Bitcoin è realmente uno strumento per l’economia criminale? Nel corso degli anni accuse di questo genere sono arrivate non solo dalla finanza tradizionale, come era del resto prevedibile, ma anche da ambienti della politica, in particolare statunitensi.

Le accuse sono derivanti in particolare dal fatto che BTC, e le criptovalute in genere, si propone di conferire elevati livelli di riservatezza alle transazioni che ne vedono l’impiego. Secondo i detrattori, destinate a favorire il riciclaggio di denaro proveniente da attività illecite, l’evasione fiscale e criminalità in genere. Ma cosa c’è di vero in queste accuse?

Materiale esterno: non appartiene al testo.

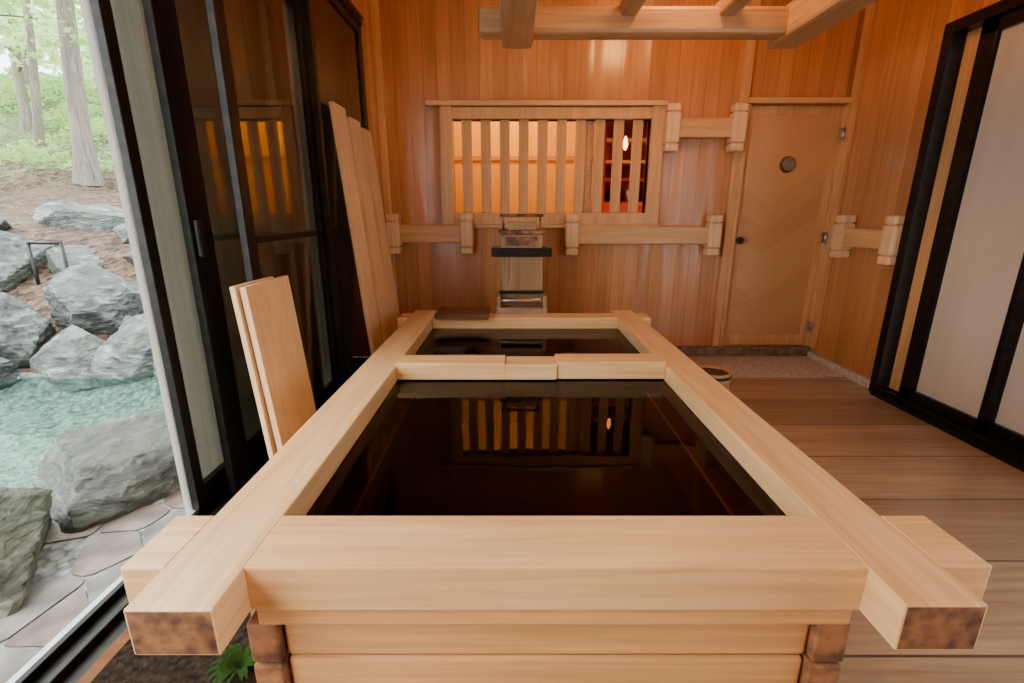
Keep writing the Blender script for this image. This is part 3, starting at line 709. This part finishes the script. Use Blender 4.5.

Bitcoin tra realtà e leggende metropolitane

Tra i fustigatori più accaniti di Bitcoin occorre intanto annoverare Davide Serra, il fondatore di Algebris. Secondo lui, infatti, BTC non sarebbe altro che una lavanderia di soldi sporchi. Una tesi del resto sposata da più parti la quale, però, non trova d’accordo i sostenitori dell’innovazione finanziaria.

A partire naturalmente dalla Bitcoin Foundation, secondo cui chi emette giudizi di questo genere mostrerebbe una evidente ignoranza in materia di criptovalute e blockchain. Com’è noto, o come dovrebbe esserlo, il libro mastro che è parte integrante della blockchain è pubblico, può cioè essere consultato liberamente. Facendolo è possibile quindi vedere i due estremi di una transazione, ovvero i wallet di riferimento.

Una tesi che è del resto stata sposata da Gaspare Jucan Sicignano, un ricercatore dell’Università Suor Orsola Benincasa che sul tema ha scritto “Bitcoin e riciclaggio”. Proprio lui ha ricordato non solo come funziona la blockchain, ma anche la tesi di uno studio condotto da Agipronews in collaborazione con Polimi, il quale sostiene che utilizzare BTC in transazioni illecite sarebbe addirittura più rischioso dell’uso di denaro tradizionale.

Una tesi fondata del resto su un report pubblicato nel 2015 dall’HM Treasury e dall’Home Office del Regno Unito, secondo cui il rischio che Bitcoin e Altcoin siano impiegati nel riciclaggio di denaro e per finanziare il terrorismo sarebbe basso.

Bitcoin è una pessima scelta per le attività criminali: parola di Danny Scott

A condividere le tesi di Sicignano è anche Danny Scott, CEO di CoinCorner, un exchange dedito al commercio di Bitcoin prima della sua chiusura. Secondo lui, infatti, l’utilizzo di Bitcoin da parte dei criminali appartiene ormai al passato. A motivare questo giudizio la condanna di Gary Davis a 6,5 ​​anni di reclusione per aver contribuito a gestire il mercato darknet Silk Road, uno dei più fiorenti del Dark Web, la parte più oscura di Internet su cui avvengono i commerci di stupefacenti, armi ed esseri umani.

A testimoniarlo, peraltro, sarebbe un semplice dato pubblicato da Chainalysis, secondo cui soltanto l’1% delle transazioni avvenute sulla blockchain di Bitcoin sarebbero da ricondurre all’economia criminale.

Anche Scott, peraltro, insiste nel ricordare come a rendere pessima la scelta di BTC per transazioni illegali è il funzionamento della blockchain. Una volta introdotti nella rete, infatti, i dati non possono più essere modificati e sono pubblici. Potrebbero cioè essere consultati dalle forze di polizia, le quali potrebbero tranquillamente risalire agli estremi della transazione e agire di conseguenza.

Jamie Dimon ha cambiato idea

Se Davide Serra non ha mai dato segnali di ravvedimento in ordine all’utilizzo improprio di Bitcoin, c’è invece un altro attori di rilievo della scena finanziaria che sembra essere tornato indietro sui propri convincimenti. Stiamo parlando di Jamie Dimon, amministratore delegato di JP Morgan Chase.

Anche lui, infatti, sino a qualche anno fa non esitava a indicare Bitcoin come uno strumento ideale per la criminalità, organizzata o meno. Tanto da dichiarare l’intento di voler licenziare i trader del suo istituto bancario ove sorpresi a trafficare in BTC.

Un convincimento che, però, ha resistito poco di fronte alle nuove opportunità di business prospettate dalle criptovalute. Tali da spingere la stessa banca a varare il suo token, JPM Coin, in modo da intercettare quella parte di clientela favorevole all’innovazione finanziaria.